::: RAW DATA

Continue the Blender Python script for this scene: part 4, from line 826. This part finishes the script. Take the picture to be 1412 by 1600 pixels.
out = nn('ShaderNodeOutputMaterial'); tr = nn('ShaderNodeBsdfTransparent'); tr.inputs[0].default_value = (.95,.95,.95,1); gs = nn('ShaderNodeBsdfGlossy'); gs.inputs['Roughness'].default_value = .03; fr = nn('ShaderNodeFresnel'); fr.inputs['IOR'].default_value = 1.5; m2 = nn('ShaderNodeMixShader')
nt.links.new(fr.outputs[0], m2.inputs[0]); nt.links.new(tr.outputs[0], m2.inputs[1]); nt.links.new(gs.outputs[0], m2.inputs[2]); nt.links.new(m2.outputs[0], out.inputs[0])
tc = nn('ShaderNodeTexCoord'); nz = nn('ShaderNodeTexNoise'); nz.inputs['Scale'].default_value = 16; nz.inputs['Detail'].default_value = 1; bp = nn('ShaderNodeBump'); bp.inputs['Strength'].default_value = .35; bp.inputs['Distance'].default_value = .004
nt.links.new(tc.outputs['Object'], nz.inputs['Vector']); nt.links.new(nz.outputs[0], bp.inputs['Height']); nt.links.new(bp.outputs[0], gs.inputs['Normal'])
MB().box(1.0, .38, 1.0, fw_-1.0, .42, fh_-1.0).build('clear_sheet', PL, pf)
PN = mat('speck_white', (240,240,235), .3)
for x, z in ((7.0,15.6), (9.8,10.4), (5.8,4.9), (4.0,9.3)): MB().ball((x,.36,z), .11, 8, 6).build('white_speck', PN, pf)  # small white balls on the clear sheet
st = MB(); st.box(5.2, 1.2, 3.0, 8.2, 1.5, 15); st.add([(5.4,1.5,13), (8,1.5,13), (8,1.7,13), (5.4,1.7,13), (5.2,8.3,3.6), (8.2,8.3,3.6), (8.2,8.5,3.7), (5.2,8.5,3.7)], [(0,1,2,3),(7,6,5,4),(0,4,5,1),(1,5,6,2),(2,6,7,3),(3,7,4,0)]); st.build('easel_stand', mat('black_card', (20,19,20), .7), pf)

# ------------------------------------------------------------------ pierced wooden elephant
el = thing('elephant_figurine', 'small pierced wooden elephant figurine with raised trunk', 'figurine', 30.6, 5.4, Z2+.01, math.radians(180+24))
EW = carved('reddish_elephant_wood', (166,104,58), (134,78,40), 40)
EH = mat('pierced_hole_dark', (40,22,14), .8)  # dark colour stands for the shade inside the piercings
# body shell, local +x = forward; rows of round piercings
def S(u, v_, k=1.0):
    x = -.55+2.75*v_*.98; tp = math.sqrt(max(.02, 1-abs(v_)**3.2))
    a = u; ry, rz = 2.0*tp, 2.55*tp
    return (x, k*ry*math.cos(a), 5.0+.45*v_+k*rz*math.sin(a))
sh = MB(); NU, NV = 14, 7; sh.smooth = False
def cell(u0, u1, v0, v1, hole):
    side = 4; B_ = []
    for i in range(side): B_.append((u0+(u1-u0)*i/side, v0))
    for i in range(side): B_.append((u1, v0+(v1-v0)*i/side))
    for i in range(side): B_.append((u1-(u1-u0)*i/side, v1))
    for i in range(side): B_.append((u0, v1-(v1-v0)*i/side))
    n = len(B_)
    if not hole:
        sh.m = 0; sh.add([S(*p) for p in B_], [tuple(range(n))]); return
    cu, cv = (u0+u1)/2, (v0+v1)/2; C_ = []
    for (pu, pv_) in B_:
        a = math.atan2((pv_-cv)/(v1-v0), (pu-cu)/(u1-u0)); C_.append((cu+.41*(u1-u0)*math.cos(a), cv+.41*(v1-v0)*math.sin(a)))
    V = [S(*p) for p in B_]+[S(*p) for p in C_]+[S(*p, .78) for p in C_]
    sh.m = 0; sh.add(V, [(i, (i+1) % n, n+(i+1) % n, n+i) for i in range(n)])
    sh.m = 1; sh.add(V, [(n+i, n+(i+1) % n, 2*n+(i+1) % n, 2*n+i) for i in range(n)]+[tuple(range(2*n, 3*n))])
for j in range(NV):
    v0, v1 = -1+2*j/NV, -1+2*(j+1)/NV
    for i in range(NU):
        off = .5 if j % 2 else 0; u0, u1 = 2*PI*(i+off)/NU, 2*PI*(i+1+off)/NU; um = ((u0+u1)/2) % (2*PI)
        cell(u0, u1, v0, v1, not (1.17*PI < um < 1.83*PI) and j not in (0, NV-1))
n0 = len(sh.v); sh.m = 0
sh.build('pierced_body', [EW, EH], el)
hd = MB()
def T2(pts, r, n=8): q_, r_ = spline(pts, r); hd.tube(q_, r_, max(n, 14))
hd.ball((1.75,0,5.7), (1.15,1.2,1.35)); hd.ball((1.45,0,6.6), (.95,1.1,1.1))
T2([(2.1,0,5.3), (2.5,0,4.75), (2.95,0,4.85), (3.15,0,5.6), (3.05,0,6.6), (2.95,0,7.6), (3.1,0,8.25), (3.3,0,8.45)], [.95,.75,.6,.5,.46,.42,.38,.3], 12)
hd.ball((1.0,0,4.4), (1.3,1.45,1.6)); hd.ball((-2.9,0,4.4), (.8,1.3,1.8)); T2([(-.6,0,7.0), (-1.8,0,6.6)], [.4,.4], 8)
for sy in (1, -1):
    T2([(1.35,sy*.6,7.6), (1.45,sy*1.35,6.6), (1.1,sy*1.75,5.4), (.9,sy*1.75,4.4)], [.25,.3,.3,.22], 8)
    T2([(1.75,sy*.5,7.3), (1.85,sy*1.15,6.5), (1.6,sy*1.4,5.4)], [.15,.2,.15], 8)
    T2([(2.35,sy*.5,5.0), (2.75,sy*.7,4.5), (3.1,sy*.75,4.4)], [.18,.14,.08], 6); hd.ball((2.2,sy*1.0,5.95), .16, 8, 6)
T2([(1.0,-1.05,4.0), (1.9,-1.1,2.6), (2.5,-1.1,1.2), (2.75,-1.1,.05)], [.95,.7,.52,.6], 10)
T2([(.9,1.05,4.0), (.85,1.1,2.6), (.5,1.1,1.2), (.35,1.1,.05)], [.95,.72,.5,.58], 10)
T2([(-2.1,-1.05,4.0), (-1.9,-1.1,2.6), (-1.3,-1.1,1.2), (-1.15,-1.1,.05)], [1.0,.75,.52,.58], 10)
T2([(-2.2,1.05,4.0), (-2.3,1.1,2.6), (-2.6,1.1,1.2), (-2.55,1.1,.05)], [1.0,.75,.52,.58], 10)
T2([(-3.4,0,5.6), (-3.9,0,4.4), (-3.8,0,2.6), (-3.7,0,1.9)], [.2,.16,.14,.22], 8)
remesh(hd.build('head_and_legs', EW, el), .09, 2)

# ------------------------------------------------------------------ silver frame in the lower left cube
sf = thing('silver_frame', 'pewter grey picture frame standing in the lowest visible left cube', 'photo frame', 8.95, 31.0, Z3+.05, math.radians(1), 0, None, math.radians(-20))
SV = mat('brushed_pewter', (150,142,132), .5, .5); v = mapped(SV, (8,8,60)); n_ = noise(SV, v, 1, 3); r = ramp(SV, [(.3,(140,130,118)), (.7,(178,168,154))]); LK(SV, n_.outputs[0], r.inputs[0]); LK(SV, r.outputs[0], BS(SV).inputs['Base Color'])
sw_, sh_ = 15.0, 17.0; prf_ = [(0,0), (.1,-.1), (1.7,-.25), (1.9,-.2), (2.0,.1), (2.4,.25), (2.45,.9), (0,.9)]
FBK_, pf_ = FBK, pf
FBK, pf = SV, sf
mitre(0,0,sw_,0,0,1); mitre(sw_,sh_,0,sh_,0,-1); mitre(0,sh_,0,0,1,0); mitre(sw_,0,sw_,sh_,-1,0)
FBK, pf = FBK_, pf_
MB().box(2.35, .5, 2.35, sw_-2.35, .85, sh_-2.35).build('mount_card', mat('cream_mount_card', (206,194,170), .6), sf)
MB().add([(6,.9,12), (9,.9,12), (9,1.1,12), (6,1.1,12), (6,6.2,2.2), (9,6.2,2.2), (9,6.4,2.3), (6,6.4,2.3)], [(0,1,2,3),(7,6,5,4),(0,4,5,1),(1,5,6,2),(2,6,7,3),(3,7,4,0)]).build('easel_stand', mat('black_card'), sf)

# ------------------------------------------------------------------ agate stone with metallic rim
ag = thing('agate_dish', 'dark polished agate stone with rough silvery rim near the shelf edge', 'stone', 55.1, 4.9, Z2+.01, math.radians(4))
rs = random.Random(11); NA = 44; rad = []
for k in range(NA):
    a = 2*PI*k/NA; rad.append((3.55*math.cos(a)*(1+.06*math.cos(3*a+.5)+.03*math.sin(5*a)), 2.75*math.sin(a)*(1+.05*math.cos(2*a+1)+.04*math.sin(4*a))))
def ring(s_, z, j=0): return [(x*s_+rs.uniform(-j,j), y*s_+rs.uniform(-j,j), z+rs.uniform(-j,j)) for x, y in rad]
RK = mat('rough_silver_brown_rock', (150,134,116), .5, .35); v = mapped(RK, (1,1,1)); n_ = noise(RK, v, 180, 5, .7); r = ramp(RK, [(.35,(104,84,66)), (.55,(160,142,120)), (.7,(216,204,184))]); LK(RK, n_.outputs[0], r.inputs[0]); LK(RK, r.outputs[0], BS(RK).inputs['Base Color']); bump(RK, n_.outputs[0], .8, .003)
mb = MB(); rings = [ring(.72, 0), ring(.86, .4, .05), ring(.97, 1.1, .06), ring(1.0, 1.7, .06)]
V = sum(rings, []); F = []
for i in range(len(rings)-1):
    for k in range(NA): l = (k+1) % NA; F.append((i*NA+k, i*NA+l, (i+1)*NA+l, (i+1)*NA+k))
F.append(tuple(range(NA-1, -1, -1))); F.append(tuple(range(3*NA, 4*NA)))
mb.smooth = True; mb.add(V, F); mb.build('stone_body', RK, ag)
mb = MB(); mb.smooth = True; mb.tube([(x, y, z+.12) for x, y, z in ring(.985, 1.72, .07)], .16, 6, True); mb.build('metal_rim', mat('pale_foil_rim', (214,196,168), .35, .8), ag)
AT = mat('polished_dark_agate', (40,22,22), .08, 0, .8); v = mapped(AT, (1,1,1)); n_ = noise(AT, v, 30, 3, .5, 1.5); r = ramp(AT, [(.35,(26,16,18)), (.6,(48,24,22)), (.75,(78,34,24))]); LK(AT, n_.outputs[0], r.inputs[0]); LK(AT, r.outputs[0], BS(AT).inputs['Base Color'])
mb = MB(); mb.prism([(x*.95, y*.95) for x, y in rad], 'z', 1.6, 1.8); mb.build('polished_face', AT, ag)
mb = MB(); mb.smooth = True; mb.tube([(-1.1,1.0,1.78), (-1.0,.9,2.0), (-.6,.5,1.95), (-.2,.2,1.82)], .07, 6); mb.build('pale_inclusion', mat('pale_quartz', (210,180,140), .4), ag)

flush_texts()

::::::

- **WHAT TO PRODUCE**:
Begin with the first line of the listing and copy exactly through the line that contains "st = MB(); st.box(5.2, 1.2, 3.0, 8.2, 1.5, 15);", please, keeping both ends and leaving out everything after.

- **RESPONSE**:
Continue the Blender Python script for this scene: part 4, from line 826. This part finishes the script. Take the picture to be 1412 by 1600 pixels.
out = nn('ShaderNodeOutputMaterial'); tr = nn('ShaderNodeBsdfTransparent'); tr.inputs[0].default_value = (.95,.95,.95,1); gs = nn('ShaderNodeBsdfGlossy'); gs.inputs['Roughness'].default_value = .03; fr = nn('ShaderNodeFresnel'); fr.inputs['IOR'].default_value = 1.5; m2 = nn('ShaderNodeMixShader')
nt.links.new(fr.outputs[0], m2.inputs[0]); nt.links.new(tr.outputs[0], m2.inputs[1]); nt.links.new(gs.outputs[0], m2.inputs[2]); nt.links.new(m2.outputs[0], out.inputs[0])
tc = nn('ShaderNodeTexCoord'); nz = nn('ShaderNodeTexNoise'); nz.inputs['Scale'].default_value = 16; nz.inputs['Detail'].default_value = 1; bp = nn('ShaderNodeBump'); bp.inputs['Strength'].default_value = .35; bp.inputs['Distance'].default_value = .004
nt.links.new(tc.outputs['Object'], nz.inputs['Vector']); nt.links.new(nz.outputs[0], bp.inputs['Height']); nt.links.new(bp.outputs[0], gs.inputs['Normal'])
MB().box(1.0, .38, 1.0, fw_-1.0, .42, fh_-1.0).build('clear_sheet', PL, pf)
PN = mat('speck_white', (240,240,235), .3)
for x, z in ((7.0,15.6), (9.8,10.4), (5.8,4.9), (4.0,9.3)): MB().ball((x,.36,z), .11, 8, 6).build('white_speck', PN, pf)  # small white balls on the clear sheet
st = MB(); st.box(5.2, 1.2, 3.0, 8.2, 1.5, 15); st.add([(5.4,1.5,13), (8,1.5,13), (8,1.7,13), (5.4,1.7,13), (5.2,8.3,3.6), (8.2,8.3,3.6), (8.2,8.5,3.7), (5.2,8.5,3.7)], [(0,1,2,3),(7,6,5,4),(0,4,5,1),(1,5,6,2),(2,6,7,3),(3,7,4,0)]); st.build('easel_stand', mat('black_card', (20,19,20), .7), pf)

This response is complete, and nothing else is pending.